二度の世界大戦とクレタ島
出典: フリー百科事典『ウィキペディア(Wikipedia)』 (2022/03/21 07:50 UTC 版)
「クレタ島の歴史」の記事における「二度の世界大戦とクレタ島」の解説
「希土戦争」、「ギリシャとトルコの住民交換」、および「クレタ島の戦い」も参照 ギリシアへの統合の後、クレタ島は4つの県(ノモス、西からハニア県、イラクリオン県、レシムノン県、ラシティ県)に分割され、アテネに任命された県知事がこれを統治した。クレタ島全体を統括する総督も置かれ、議会の補佐を受けた。 1914年6月28日(グレゴリオ暦)、サラエボ事件が発生し、イギリス・フランス・ロシア(三国協商)とドイツ・オーストリア=ハンガリー二重帝国(三国同盟、イタリアは不参加)の間で第一次世界大戦が勃発すると、オスマン帝国は同年秋にドイツ側に立って参戦した。ギリシア内では協商側での参戦を主張するヴェニゼロスらと新ドイツ派の国王および軍が対立し、ヴェニゼロスが解任されるなど政局が混乱したが、1915年10月には協商側がギリシア領テッサロニキを占領するなど圧力をかけ、協商側の支援を受けたヴェニゼロスが1917年に政権を奪回した。同年中にギリシアは正式に協商側として参戦した。 第一次世界大戦は1918年に終結し、講和条約として、翌1919年にはドイツとの間にヴェルサイユ条約が、1920年にオスマン帝国との間にセーヴル条約が締結された。敗戦とセーヴル条約の屈辱的条項に反発したトルコ人たちはムスタファ・ケマルの下でオスマン帝国を廃し、新たな国民国家トルコ共和国の建国に向けて動き出した。ギリシアはセーヴル条約で獲得した小アジアの領土と更にそれ以上の成果を目指してオスマン帝国領へ侵攻したが、ケマル率いるトルコ軍によって撃退された(希土戦争)。
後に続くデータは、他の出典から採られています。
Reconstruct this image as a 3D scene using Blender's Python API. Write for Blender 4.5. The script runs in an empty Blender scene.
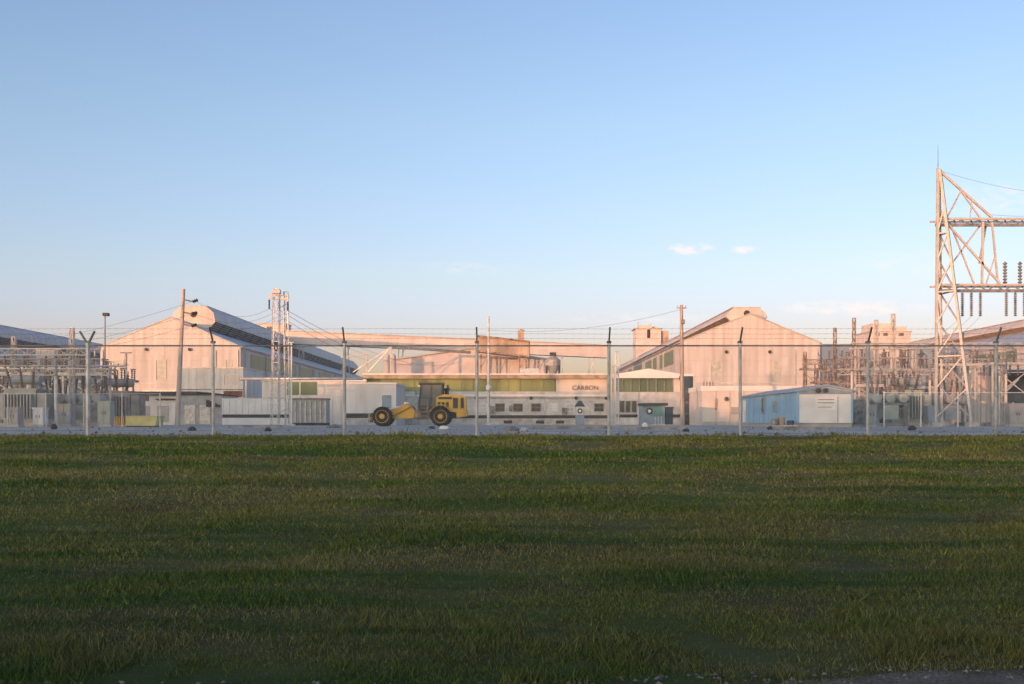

その後、ギリシア王国とトルコ共和国の間で1923年1月に住民交換協定が締結され、国境は改めて締結されたローザンヌ条約(1923年)で確定した。この住民交換協定は当然クレタ島にも適用され、クレタ島のムスリムの大半が島を去った。彼らの多くはトルコ領に確定したイズミルに落ち着いた。こうして数世紀に渡るクレタ島のイスラーム社会は消滅した。 1939年にドイツがポーランドに侵攻して第二次世界大戦が勃発した後、ドイツはヨーロッパ全域に勢力を拡張しギリシアも1941年4月にはドイツ・イタリアの占領下に置かれた。イギリス首相ウィンストン・チャーチルはその地理的重要性からクレタ島を重視し、その確保に多大な関心を示した。クレタ島にはイギリス軍・オーストラリア軍・ニュージーランド軍が派遣され、ドイツ軍の侵攻に備えた。ドイツ軍は5月に大規模な空挺作戦によってクレタ島を攻撃し占領したが、大きな損失を出した(クレタ島の戦い)。クレタ島には10,000人を超えるギリシア軍もいたが無力であり、ドイツ軍の侵攻に対してほとんど役割を果たさなかった。占領された後、クレタ島ではレジスタンスが組織され、ギリシア本土の抵抗組織から代表が送り込まれた。クレタ島で活動したのはクレタ民族組織(EOK)と民族解放戦線(EAM)であり、山間部でドイツ軍と戦った。第二次世界大戦の間、クレタ島は多くの人口を失い、村落のうち6分の5が破壊され、ハニアとイラクリオンも戦災を受けた。